Friday, May 29, 2015

The Tsunami and its Aftermath

We had another day off yesterday, leading up to tomorrow's boat launching (with a pre-launch party tonight).  Angela and I had been wanting to explore the massive, mind-boggling earth moving project in Rikuzenatakata ever since we saw it from our overnight bus window the morning we arrived.  The scale is almost overwhelming.  I've been taking photos of tsunami damage and reconstruction from time to time so I am posting a long selection here.

People never mention the earthquake nor the tsunami directly here; instead they talk about the shinsai, or "the disaster."  You hear this word a lot, and many conversations are either "before the disaster" or "after the disaster."

This is one to two apartment buildings destroyed by the tsunami.  The other building was torn down, but you can see how the wave destroyed four stories but didn't reach the fifth floor.  We've heard people talk about wave heights from ten to sixteen meters.

A massive earthen wall is slowly being built, approaching the apartment building.

This was the former tourist information center, located near the former shoreline.  There is now a very small building at this site with information about the disaster and two memorial stones.

The interior of the information center.

A photo showing the complete destruction of Rikuzentakata, which sat on the broad, low delta of the Kesen River.  The dark rectangles in the center are former rice fields, but this was the city center.


The former youth hostel, which was situated on a beautiful pine-covered spit of land.  I remember going for a run in this seaside pine forest my first trip here in the 1990s.  The forest was swept away and the spit itself is now gone.

70,000 pine trees stood on this famous spit and after the tsunami just one was left standing.  Dubbed the "Miracle Pine" it became a symbol for the region.  Unfortunately it later died and we believe the top was cut off and a replica of its upper branches was added to the dying trunk.  The public is allowed to walk out through the reconstruction zone to get a close look at it.

Near where the spit defined the shoreline now a huge earthen and concrete seawall is being built.

This is part of a colossal conveyor system carrying earth from a mountain across the river, creating a plateau where the city stood.  The idea is to rebuild on this new, artificial table land.

I suppose this technology comes from the mining industry, but I can't imagine it existing anywhere else on the scale seen here.

The mountain across the river that is being eaten away to rebuild Rikuzentakata.


The conveyor system branches and stretches in all directions.

The final leg of each conveyor is on a wheeled carriage, and can pivot on a semicircular railroad track beneath it to spread the earth.

"The Bridge of Hope" as its called, the conveyor crossing the river.


The local train ran along the coastal lowlands and it will be rebuilt inland, on higher ground.  They paved a one lane road over the rail bed and run buses.

All along the coast various construction projects are enlarging seawalls and setting blocks along the shoreline.

This massive harbor reconstruction seems to be for one fishing boat.

Temporary housing like these tiny units are all over the region.  Four years after the disaster and only a small percentage of victims have been able to move into permanent housing.  

This building is close to where we are staying.  Located in the port, it was swept clean down to the framing by the tsunami.  Our inn is a replacement built on a raised earthen bed on the site of the former inn.

The coastal lowlands are full of empty house foundations.

Our local seawall is basically being doubled in height...

... and extended.

Mr.

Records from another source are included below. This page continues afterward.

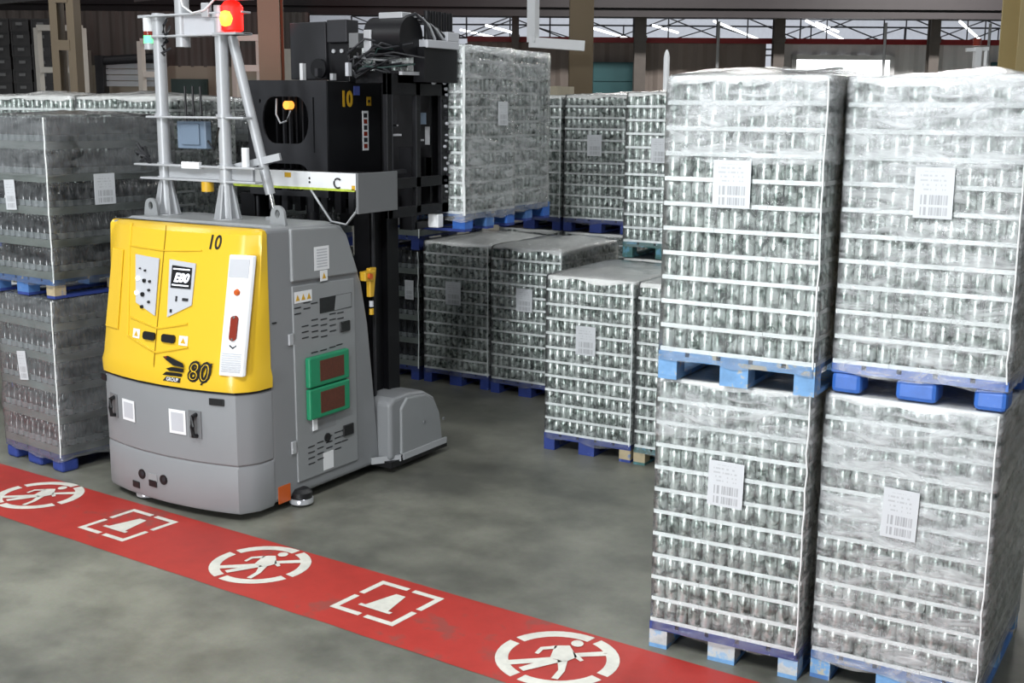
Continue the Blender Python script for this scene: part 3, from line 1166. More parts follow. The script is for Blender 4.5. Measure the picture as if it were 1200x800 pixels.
# two loads on the forks, seen from their side
def carried(lab, u0, u1, v0, v1, z, seed, lbl=None):
    t = thing('wrapped_can_pallet', lab, 'pallet', ((u0 + u1) / 2, (v0 + v1) / 2, z), 0)
    wx, dy = u1 - u0, v1 - v0
    p = empty('pallet', t)
    for i in range(5):
        slot('deck_board', pmesh('cdeck%.2f' % wx, wx, dy / 5 - 0.016, 0.022), B_, p, (0, (i - 2) * (dy - dy / 5 + 0.016) / 4, 0.122))
    for j in range(3):
        slot('stringer_board', pmesh('cstr%.2f' % dy, 0.10, dy, 0.022), B_, p, ((j - 1) * (wx - 0.1) / 2, 0, 0.1))
        slot('base_board', pmesh('cbase%.2f' % wx, wx, 0.1, 0.022), NV, p, (0, (j - 1) * (dy - 0.1) / 2, 0))
        for i in range(3):
            slot('block', pmesh('cblk', 0.12, 0.12, 0.078), PL if j != 1 else B_, p, ((i - 1) * (wx - 0.12) / 2, (j - 1) * (dy - 0.12) / 2, 0.022))
    nx, ny = int(round(wx / CP)), int(round(dy / CP))
    rnd = random.Random(seed)
    mb = MB()
    prof = [(0.028, 0.0), (CR, 0.01), (CR, 0.098), (0.0262, 0.1135), (0.0255, CH)]
    for L in range(NL):
        z_ = PH + L * 0.12 + 0.0035
        for i in range(nx):
            for j in range(ny):
                if 1 < i < nx - 2 and 1 < j < ny - 2:
                    continue
                mb.lathe(prof, ((i - (nx - 1) / 2) * CP, (j - (ny - 1) / 2) * CP, z_), 10, False, L == NL - 1)
        for k in range(ny // 4):
            link('tray', TRAY, None, t, ((nx / 2 - 3) * CP, (k - (ny / 4 - 1) / 2) * 4 * CP, PH + L * 0.12)).rotation_euler = (0, 0, PI / 2)
        for k in range(nx // 4 - 1):
            link('tray', TRAY, None, t, ((-nx / 2 + 2 + 4 * k) * CP, (-ny / 2 + 3) * CP, PH + L * 0.12))
    me = mb.mesh('can_rows')
    me.shade_smooth()
    me.materials.append(M['can'])
    stuff(link('can_rows', me, None, t))
    top = PH + NL * 0.12
    top_sheet(t, nx * CP, ny * CP, top, 0.02, seed, M['tray'], 0.045)
    film(t, nx * CP, ny * CP, 0.09, top, 0.02, seed, M['film_thick_glare'])
    corner_fold(t, nx * CP / 2 + 0.004, -ny * CP / 2 - 0.006, PH - 0.01, top, seed, 0.012)
    if lbl:
        label(t, 0, lbl[1], lbl[2], lbl[3], 0, nx * CP / 2 + 0.020, lbl[0])


carried('tall wrapped can pallet held on the forks behind the black mast', -6.56, -5.36, 8.20, 8.98, 1.82, 21, lbl=(0.17, 0.944, 0.15, 0.196))
carried('second wrapped can pallet on the forks, farther from the black mast', -6.66, -5.46, 9.02, 9.78, 1.82, 22)

# ------------------------------------------------------------------ bottle loads
BP = 0.0795


def bottle_rows_mesh():
    mb = MB()
    prof = [(0.033, 0.0), (0.037, 0.012), (0.037, 0.12), (0.030, 0.155), (0.0145, 0.192), (0.0135, 0.214), (0.0155, 0.216), (0.0155, 0.228)]
    nx, ny = 10, 15
    for L in range(5):
        z = PH + L * 0.243 + 0.004
        for i in range(nx):
            for j in range(ny):
                if 1 < i < nx - 2 and 1 < j < ny - 2:
                    continue
                mb.lathe(prof, ((i - (nx - 1) / 2) * BP, (j - (ny - 1) / 2) * BP, z), 9, False, True)
    me = mb.mesh('bottle_rows')
    me.shade_smooth()
    me.materials.append(M['glass'])
    return me


BROWS = bottle_rows_mesh()
lm_ = MB()
for L in range(5):
    for i in range(10):
        lm_.lathe([(0.0376, 0.06), (0.0376, 0.105)], ((i - 4.5) * BP, -7 * BP, PH + L * 0.243), 9, False, False)
    for j in range(15):
        lm_.lathe([(0.0376, 0.06), (0.0376, 0.105)], (4.5 * BP, (j - 7) * BP, PH + L * 0.243), 9, False, False)
BLAB = lm_.mesh('bottle_labels')
BLAB.materials.append(M['bottlelabel'])
bt = MB()
_w, _d = 10 * BP, 15 * BP
_o = [(-_w / 2, -_d / 2), (_w / 2, -_d / 2), (_w / 2, _d / 2), (-_w / 2, _d / 2)]
_i = [(x * 0.985, y * 0.99) for x, y in _o]
bt.loft([[(x, y, -0.004) for x, y in _o], [(x, y, 0.055) for x, y in _o], [(x, y, 0.055) for x, y in _i], [(x, y, 0.0) for x, y in _i]], True, True, True)
BTRAY = bt.mesh('tray')
BTRAY.materials.append(M['bottletray'])


def bottle_pallet(lab, cx, cy, z0, rz, pal, seed, fm, lbl=None, side_lbl=None, hump=0.03, group=None, crease=True, band=0):
    """cx, cy: the front right corner of the pallet"""
    c_, s_ = math.cos(rz), math.sin(rz)
    ox, oy = cx - PW / 2 * c_ - PD / 2 * s_, cy - PW / 2 * s_ + PD / 2 * c_
    t = thing('wrapped_bottle_pallet', lab, 'pallet', (ox, oy, z0), rz, group)
    pallet(t, *pal[0], **pal[1])
    for L in range(5):
        link('tray', BTRAY, None, t, (0, 0, PH + L * 0.243 + 0.004))
    stuff(link('bottle_rows', BROWS, None, t))
    stuff(link('bottle_labels', BLAB, None, t))
    top = PH + 5 * 0.243 - 0.008
    film(t, _w + 0.004, _d + 0.004, 0.09, top, hump, seed, fm, 0.012)
    if crease:
        corner_fold(t, _w / 2 + 0.002, -_d / 2 - 0.008, PH - 0.02, top, seed, 0.0055)
    if band:
        shell(_w + 0.034, _d + 0.034, band, top + 0.004, 0, seed + 9, 0.006, 8, top=False).build('film_overlap', M['film_heavy'], t, smooth=180)
    if lbl:
        label(t, lbl[0], lbl[1], lbl[2], lbl[3], -_d / 2 - 0.022, tilt=lbl[4])
    if side_lbl:
        label(t, 0, side_lbl[1], side_lbl[2], side_lbl[3], 0, _w / 2 + 0.022, side_lbl[0])
    return t


ZB = PH + 5 * 0.243 + 0.008
bottle_pallet('lower grey-wrapped pallet of bottles at the left edge, on a dark blue pallet', -7.62, 5.95, 0, -0.12, ((NV, NV, NV), dict(plastic=True)), 31,
              M['film_heavy'], lbl=(-0.036, 0.802, 0.12, 0.229, -0.12), hump=0.0)
bottle_pallet('upper grey-wrapped pallet of bottles at the left edge, label on each side', -7.60, 5.97, ZB, -0.06, ((B_, B_, NV), dict(blocks=(B_, B_, RW))), 32,
              M['film_grey'], lbl=(-0.05, 0.768, 0.13, 0.228, -0.05), side_lbl=(-0.112, 0.807, 0.19, 0.236), band=0.92)
bottle_pallet('lower dark bottle pallet behind the two white poles of the vehicle', -8.02, 8.9, 0, 0, ((NV, NV, NV), {}), 33, M['film_dark'], hump=0)
bottle_pallet('upper dark bottle pallet seen between the two white poles of the vehicle', -8.02, 8.9, ZB, 0, ((NV, NV, NV), {}), 34, M['film_grey'], band=1.1)
bottle_pallet('dark film-wrapped bottle pallet behind the yellow emergency handle', -7.19, 10.12, 0, 0, ((NV, NV, NV), {}), 35, M['film_dark'],
              lbl=(0.317 - 0.02, 0.951, 0.11, 0.20, 0), hump=0)
bottle_pallet('dark bottle pallet stacked above the one behind the emergency handle', -7.19, 10.14, ZB, 0, ((NV, NV, NV), {}), 36, M['film_dark'])

# rows of can pallets behind the left bottle stacks, only their top layers show
def wide_pallet(lab, u0, v0, z0, seed, hump, group=None):
    """a can pallet standing with its long side to the front"""
    t = thing('wrapped_can_pallet', lab, 'pallet', (u0 + 0.6, v0 + 0.4, z0), PI / 2, group)
    pallet(t, NV, NV, NV)
    link('can_rows', can_rows_mesh(0.117, True), None, t)['kind'] = 'stuff'
    for L in range(NL):
        for j in range(3):
            link('tray', TRAY, None, t, (-4 * CP, (j - 1) * 6 * CP, PH + L * 0.117))
            link('tray', TRAY, None, t, (4 * CP, (j - 1) * 6 * CP, PH + L * 0.117))
    top = PH + NL * 0.117
    top_sheet(t, NX * CP, NY * CP, top, hump, seed, M['sheet'])
    film(t, NX * CP, NY * CP, 0.1, top, hump, seed, M['film'])
    return t


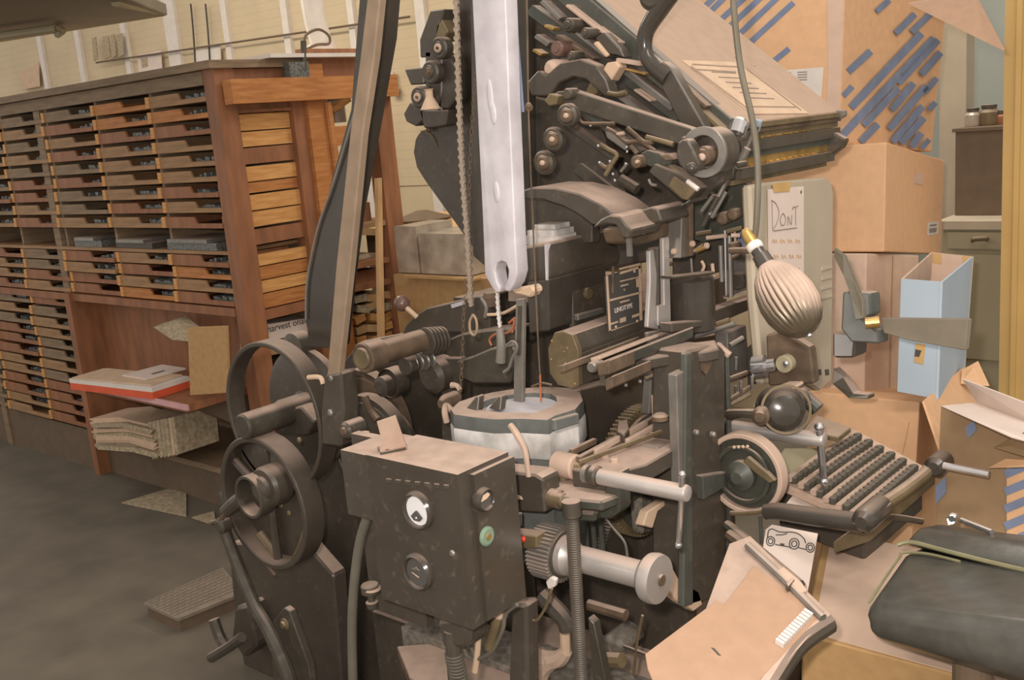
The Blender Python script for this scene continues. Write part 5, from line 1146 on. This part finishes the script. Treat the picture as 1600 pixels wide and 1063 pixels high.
for p0, p1, mt in (((1135, 594), (1168, 582), 'rust'), ((1135, 628), (1174, 604), 'rust'), ((1135, 636), (1172, 616), 'oldbrass'), ((1140, 540), (1160, 528), 'steel'), ((1050, 530), (1140, 500), 'oldbrass'), ((1060, 535), (1148, 506), 'steel'), ((1066, 530), (1116, 520), 'dusty')):
    part('track_bar', ty([(*p0, 1.86), (*p1, 1.9)], 4), mt)
part('dust_wad', ty([(1122, 540, 1.83), (1130, 548, 1.82), (1140, 556, 1.82)], 6), 'dusty')
for px, py in ((1150, 570), (1158, 608), (1150, 615), (1175, 600)): part('pin', ty([(px, py - 12, 1.88), (px, py + 8, 1.88)], 3), 'chrome')
# right side supports under the keyboard
part('slanted_rail', ty([(1136, 820, 1.75), (1180, 856, 1.7), (1250, 915, 1.6)], 8), 'greenmach')
part('slanted_rail', ty([(1140, 836, 1.72), (1175, 862, 1.68)], 9), 'rust')
part('wheel_bracket', ty([(1142, 802, 1.72), (1165, 802, 1.72), (1205, 798, 1.72)], 4), 'oldbrass')
part('wheel_bracket', ty([(1188, 806, 1.72), (1190, 850, 1.72)], 3), 'greenmach')
part('small_spoon', ty([(1140, 888, 1.66), (1150, 898, 1.66), (1156, 906, 1.66)], [3, 4, 2]), 'chrome')
# keyboard support arm (black) running to the front
part('support_arm', ty([(1196, 800, 1.72), (1220, 800, 1.72), (1260, 806, 1.72), (1320, 814, 1.72), (1350, 818, 1.72)], [12, 14, 15, 16, 16], 14), 'gloss')
part('arm_boss', turned(1345, 818, 1.66, 20, [(0, .5), (.01, .9), (.02, 1), (.09, 1), (.1, .8)]), 'gloss')
part('arm_cross', tube([PY(1340, 812, 1.76), PY(1400, 775, 1.92), PY(1440, 745, 2.02), PY(1452, 732, 2.06)], rad(PY(1340, 812, 1.76), 11), 12), 'oldbrass')
part('arm_cross', tube([PY(1350, 825, 1.74), PY(1385, 808, 1.95), PY(1440, 815, 2.05)], rad(PY(1340, 812, 1.76), 6), 10), 'darkmetal')
part('arm_joint', turned(1458, 733, 2.04, 17, [(0, .6), (.01, 1), (.06, 1)]), 'gloss')
part('arm_tip', tube([PY(1474, 728, 2.05), PY(1545, 742, 2.05)], rad(PY(1474, 728, 2.05), 6), 12), 'chrome')
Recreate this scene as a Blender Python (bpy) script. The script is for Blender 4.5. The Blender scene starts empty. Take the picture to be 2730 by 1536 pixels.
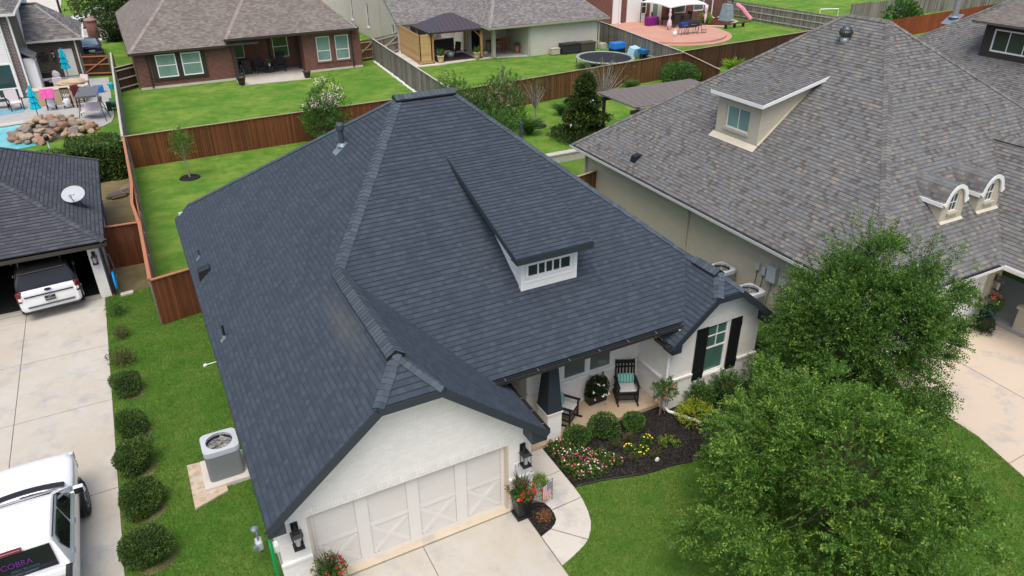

Murakami's house and shop, with the boat visible.  You can just make out the cove down below.  He said the tsunami came in three waves over a thirty minute period and the water rose to just the edge of his home.  I've tried to figure how high the water had to have risen to reach his home but it must be fifty or sixty feet.

A series of descending rice paddies across the street from the Murakamis.  They said these were full of boats from the cove, and the seawater poisoned the soil.  The hope is this crop of rice, four years after the tsunami, will finally be all right.

Rikuzentakata's major Buddhist temple invited people to carve stones in a large memorial.  There are many figures, both wistful and sobering.


On a point below the Murakami's house is a stone marking the grave of 35 people killed in a tsunami in the 1890's.  Mrs. Murakami said the local people gathered the bodies from the shoreline and buried them at this spot in a mass grave.  Major tsunamis have struck this coast in the 1890's, 1933, 1960, and 2011.

As a visitor, its really impossible to reconcile the scale of what happened with the incredible beauty of this place.  We have both been struck by the friendliness of everyone we've met, but beneath there is also mass trauma here.  Everyone has a story.  Everyone knows people who were killed.  I've read many accounts that the government is reluctant to spend reconstruction funds on an area deemed rural and backward, but the region seems anything but that to me.  There seem to be lots of school age children (conspicuously absent in many other rural parts of Japan), there are almost no empty houses, and the fishing industry seems thriving.